[begin Data provided]

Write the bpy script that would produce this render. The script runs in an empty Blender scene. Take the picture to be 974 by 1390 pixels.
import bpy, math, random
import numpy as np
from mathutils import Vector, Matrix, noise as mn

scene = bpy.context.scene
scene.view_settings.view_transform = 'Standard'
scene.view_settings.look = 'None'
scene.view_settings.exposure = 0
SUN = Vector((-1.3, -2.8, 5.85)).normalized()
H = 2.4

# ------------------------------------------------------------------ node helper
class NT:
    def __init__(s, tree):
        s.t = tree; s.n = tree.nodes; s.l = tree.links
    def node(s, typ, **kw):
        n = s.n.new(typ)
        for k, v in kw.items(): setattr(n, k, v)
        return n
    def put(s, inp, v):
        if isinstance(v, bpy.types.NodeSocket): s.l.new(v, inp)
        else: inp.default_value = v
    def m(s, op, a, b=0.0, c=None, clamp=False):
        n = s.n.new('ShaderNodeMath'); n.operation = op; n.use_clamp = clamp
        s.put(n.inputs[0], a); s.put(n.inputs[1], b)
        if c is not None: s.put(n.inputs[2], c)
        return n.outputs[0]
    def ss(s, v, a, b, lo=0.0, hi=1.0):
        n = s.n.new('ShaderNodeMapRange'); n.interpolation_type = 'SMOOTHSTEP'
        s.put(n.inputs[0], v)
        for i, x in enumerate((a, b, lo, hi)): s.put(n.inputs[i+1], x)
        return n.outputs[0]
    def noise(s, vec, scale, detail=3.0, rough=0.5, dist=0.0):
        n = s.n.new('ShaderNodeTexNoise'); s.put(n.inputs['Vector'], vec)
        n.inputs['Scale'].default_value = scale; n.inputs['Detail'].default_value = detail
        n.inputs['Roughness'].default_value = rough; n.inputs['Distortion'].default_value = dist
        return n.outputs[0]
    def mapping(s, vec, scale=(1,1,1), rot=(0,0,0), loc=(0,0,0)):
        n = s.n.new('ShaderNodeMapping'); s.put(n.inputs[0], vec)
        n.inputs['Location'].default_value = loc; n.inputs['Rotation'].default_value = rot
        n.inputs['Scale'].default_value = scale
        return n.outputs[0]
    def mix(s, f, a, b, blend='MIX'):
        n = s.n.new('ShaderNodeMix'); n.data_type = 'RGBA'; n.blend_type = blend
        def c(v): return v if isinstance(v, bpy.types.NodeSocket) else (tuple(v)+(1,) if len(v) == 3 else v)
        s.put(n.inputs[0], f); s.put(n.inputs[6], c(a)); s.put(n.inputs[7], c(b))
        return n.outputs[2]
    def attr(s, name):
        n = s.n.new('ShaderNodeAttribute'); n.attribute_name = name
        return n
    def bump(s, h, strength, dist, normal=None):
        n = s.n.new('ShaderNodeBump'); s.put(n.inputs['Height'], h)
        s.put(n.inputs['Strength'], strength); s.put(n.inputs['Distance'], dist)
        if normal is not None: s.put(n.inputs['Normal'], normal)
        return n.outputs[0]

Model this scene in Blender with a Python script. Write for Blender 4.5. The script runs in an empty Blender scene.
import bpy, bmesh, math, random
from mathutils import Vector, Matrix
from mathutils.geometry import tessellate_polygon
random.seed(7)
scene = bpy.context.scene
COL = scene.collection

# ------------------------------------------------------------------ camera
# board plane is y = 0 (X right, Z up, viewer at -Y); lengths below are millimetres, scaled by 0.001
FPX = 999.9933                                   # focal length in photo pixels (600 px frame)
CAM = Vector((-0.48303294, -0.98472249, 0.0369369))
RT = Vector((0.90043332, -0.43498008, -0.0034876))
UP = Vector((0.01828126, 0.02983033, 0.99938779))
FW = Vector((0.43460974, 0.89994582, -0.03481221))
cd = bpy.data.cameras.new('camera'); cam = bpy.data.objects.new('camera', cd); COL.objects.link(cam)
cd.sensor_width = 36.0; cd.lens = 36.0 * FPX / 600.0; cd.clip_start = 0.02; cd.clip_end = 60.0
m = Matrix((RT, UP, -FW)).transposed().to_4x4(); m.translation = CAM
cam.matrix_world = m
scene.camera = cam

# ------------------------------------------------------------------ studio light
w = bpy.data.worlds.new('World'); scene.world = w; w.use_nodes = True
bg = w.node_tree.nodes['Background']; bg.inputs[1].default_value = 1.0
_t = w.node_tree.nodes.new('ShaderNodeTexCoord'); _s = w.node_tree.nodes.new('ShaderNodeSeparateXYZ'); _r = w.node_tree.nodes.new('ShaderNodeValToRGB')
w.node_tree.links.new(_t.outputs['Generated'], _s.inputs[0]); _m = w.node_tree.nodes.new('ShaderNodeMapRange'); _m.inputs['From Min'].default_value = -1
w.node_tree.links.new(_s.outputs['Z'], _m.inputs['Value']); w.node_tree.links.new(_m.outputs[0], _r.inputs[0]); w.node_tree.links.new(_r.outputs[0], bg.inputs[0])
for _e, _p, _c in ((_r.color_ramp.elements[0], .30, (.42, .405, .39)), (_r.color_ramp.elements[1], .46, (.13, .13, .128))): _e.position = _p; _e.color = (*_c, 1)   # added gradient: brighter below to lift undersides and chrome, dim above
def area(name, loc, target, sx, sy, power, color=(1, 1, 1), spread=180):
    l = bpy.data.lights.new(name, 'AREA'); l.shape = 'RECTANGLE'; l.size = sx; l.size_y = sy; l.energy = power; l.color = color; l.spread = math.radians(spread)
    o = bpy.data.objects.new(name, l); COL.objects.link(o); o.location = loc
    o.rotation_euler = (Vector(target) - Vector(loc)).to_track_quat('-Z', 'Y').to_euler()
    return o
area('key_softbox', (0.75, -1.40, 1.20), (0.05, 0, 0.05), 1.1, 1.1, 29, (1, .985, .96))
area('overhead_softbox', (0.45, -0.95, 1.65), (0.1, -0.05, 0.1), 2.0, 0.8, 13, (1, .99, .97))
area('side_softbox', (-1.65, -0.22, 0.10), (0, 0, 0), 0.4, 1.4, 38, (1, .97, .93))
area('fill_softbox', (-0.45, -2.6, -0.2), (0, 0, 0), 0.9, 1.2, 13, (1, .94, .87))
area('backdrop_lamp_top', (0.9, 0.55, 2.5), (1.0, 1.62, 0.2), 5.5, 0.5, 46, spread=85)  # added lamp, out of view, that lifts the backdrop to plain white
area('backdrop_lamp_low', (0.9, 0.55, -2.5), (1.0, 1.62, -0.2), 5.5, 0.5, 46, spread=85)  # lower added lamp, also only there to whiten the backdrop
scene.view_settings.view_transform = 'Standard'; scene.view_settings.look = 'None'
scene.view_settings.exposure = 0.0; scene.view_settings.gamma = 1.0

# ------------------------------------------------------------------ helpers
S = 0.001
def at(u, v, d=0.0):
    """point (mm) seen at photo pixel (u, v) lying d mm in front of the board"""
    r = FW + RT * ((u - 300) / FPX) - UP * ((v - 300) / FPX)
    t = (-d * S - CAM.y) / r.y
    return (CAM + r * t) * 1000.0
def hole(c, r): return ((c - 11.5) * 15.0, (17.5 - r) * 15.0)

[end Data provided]

- **What the task asks**
Output every line above without altering anything.

- **Finished exercise**
Write the bpy script that would produce this render. The script runs in an empty Blender scene. Take the picture to be 974 by 1390 pixels.
import bpy, math, random
import numpy as np
from mathutils import Vector, Matrix, noise as mn

scene = bpy.context.scene
scene.view_settings.view_transform = 'Standard'
scene.view_settings.look = 'None'
scene.view_settings.exposure = 0
SUN = Vector((-1.3, -2.8, 5.85)).normalized()
H = 2.4

# ------------------------------------------------------------------ node helper
class NT:
    def __init__(s, tree):
        s.t = tree; s.n = tree.nodes; s.l = tree.links
    def node(s, typ, **kw):
        n = s.n.new(typ)
        for k, v in kw.items(): setattr(n, k, v)
        return n
    def put(s, inp, v):
        if isinstance(v, bpy.types.NodeSocket): s.l.new(v, inp)
        else: inp.default_value = v
    def m(s, op, a, b=0.0, c=None, clamp=False):
        n = s.n.new('ShaderNodeMath'); n.operation = op; n.use_clamp = clamp
        s.put(n.inputs[0], a); s.put(n.inputs[1], b)
        if c is not None: s.put(n.inputs[2], c)
        return n.outputs[0]
    def ss(s, v, a, b, lo=0.0, hi=1.0):
        n = s.n.new('ShaderNodeMapRange'); n.interpolation_type = 'SMOOTHSTEP'
        s.put(n.inputs[0], v)
        for i, x in enumerate((a, b, lo, hi)): s.put(n.inputs[i+1], x)
        return n.outputs[0]
    def noise(s, vec, scale, detail=3.0, rough=0.5, dist=0.0):
        n = s.n.new('ShaderNodeTexNoise'); s.put(n.inputs['Vector'], vec)
        n.inputs['Scale'].default_value = scale; n.inputs['Detail'].default_value = detail
        n.inputs['Roughness'].default_value = rough; n.inputs['Distortion'].default_value = dist
        return n.outputs[0]
    def mapping(s, vec, scale=(1,1,1), rot=(0,0,0), loc=(0,0,0)):
        n = s.n.new('ShaderNodeMapping'); s.put(n.inputs[0], vec)
        n.inputs['Location'].default_value = loc; n.inputs['Rotation'].default_value = rot
        n.inputs['Scale'].default_value = scale
        return n.outputs[0]
    def mix(s, f, a, b, blend='MIX'):
        n = s.n.new('ShaderNodeMix'); n.data_type = 'RGBA'; n.blend_type = blend
        def c(v): return v if isinstance(v, bpy.types.NodeSocket) else (tuple(v)+(1,) if len(v) == 3 else v)
        s.put(n.inputs[0], f); s.put(n.inputs[6], c(a)); s.put(n.inputs[7], c(b))
        return n.outputs[2]
    def attr(s, name):
        n = s.n.new('ShaderNodeAttribute'); n.attribute_name = name
        return n
    def bump(s, h, strength, dist, normal=None):
        n = s.n.new('ShaderNodeBump'); s.put(n.inputs['Height'], h)
        s.put(n.inputs['Strength'], strength); s.put(n.inputs['Distance'], dist)
        if normal is not None: s.put(n.inputs['Normal'], normal)
        return n.outputs[0]

Model this scene in Blender with a Python script. Write for Blender 4.5. The script runs in an empty Blender scene.
import bpy, bmesh, math, random
from mathutils import Vector, Matrix
from mathutils.geometry import tessellate_polygon
random.seed(7)
scene = bpy.context.scene
COL = scene.collection

# ------------------------------------------------------------------ camera
# board plane is y = 0 (X right, Z up, viewer at -Y); lengths below are millimetres, scaled by 0.001
FPX = 999.9933                                   # focal length in photo pixels (600 px frame)
CAM = Vector((-0.48303294, -0.98472249, 0.0369369))
RT = Vector((0.90043332, -0.43498008, -0.0034876))
UP = Vector((0.01828126, 0.02983033, 0.99938779))
FW = Vector((0.43460974, 0.89994582, -0.03481221))
cd = bpy.data.cameras.new('camera'); cam = bpy.data.objects.new('camera', cd); COL.objects.link(cam)
cd.sensor_width = 36.0; cd.lens = 36.0 * FPX / 600.0; cd.clip_start = 0.02; cd.clip_end = 60.0
m = Matrix((RT, UP, -FW)).transposed().to_4x4(); m.translation = CAM
cam.matrix_world = m
scene.camera = cam

# ------------------------------------------------------------------ studio light
w = bpy.data.worlds.new('World'); scene.world = w; w.use_nodes = True
bg = w.node_tree.nodes['Background']; bg.inputs[1].default_value = 1.0
_t = w.node_tree.nodes.new('ShaderNodeTexCoord'); _s = w.node_tree.nodes.new('ShaderNodeSeparateXYZ'); _r = w.node_tree.nodes.new('ShaderNodeValToRGB')
w.node_tree.links.new(_t.outputs['Generated'], _s.inputs[0]); _m = w.node_tree.nodes.new('ShaderNodeMapRange'); _m.inputs['From Min'].default_value = -1
w.node_tree.links.new(_s.outputs['Z'], _m.inputs['Value']); w.node_tree.links.new(_m.outputs[0], _r.inputs[0]); w.node_tree.links.new(_r.outputs[0], bg.inputs[0])
for _e, _p, _c in ((_r.color_ramp.elements[0], .30, (.42, .405, .39)), (_r.color_ramp.elements[1], .46, (.13, .13, .128))): _e.position = _p; _e.color = (*_c, 1)   # added gradient: brighter below to lift undersides and chrome, dim above
def area(name, loc, target, sx, sy, power, color=(1, 1, 1), spread=180):
    l = bpy.data.lights.new(name, 'AREA'); l.shape = 'RECTANGLE'; l.size = sx; l.size_y = sy; l.energy = power; l.color = color; l.spread = math.radians(spread)
    o = bpy.data.objects.new(name, l); COL.objects.link(o); o.location = loc
    o.rotation_euler = (Vector(target) - Vector(loc)).to_track_quat('-Z', 'Y').to_euler()
    return o
area('key_softbox', (0.75, -1.40, 1.20), (0.05, 0, 0.05), 1.1, 1.1, 29, (1, .985, .96))
area('overhead_softbox', (0.45, -0.95, 1.65), (0.1, -0.05, 0.1), 2.0, 0.8, 13, (1, .99, .97))
area('side_softbox', (-1.65, -0.22, 0.10), (0, 0, 0), 0.4, 1.4, 38, (1, .97, .93))
area('fill_softbox', (-0.45, -2.6, -0.2), (0, 0, 0), 0.9, 1.2, 13, (1, .94, .87))
area('backdrop_lamp_top', (0.9, 0.55, 2.5), (1.0, 1.62, 0.2), 5.5, 0.5, 46, spread=85)  # added lamp, out of view, that lifts the backdrop to plain white
area('backdrop_lamp_low', (0.9, 0.55, -2.5), (1.0, 1.62, -0.2), 5.5, 0.5, 46, spread=85)  # lower added lamp, also only there to whiten the backdrop
scene.view_settings.view_transform = 'Standard'; scene.view_settings.look = 'None'
scene.view_settings.exposure = 0.0; scene.view_settings.gamma = 1.0

# ------------------------------------------------------------------ helpers
S = 0.001
def at(u, v, d=0.0):
    """point (mm) seen at photo pixel (u, v) lying d mm in front of the board"""
    r = FW + RT * ((u - 300) / FPX) - UP * ((v - 300) / FPX)
    t = (-d * S - CAM.y) / r.y
    return (CAM + r * t) * 1000.0
def hole(c, r): return ((c - 11.5) * 15.0, (17.5 - r) * 15.0)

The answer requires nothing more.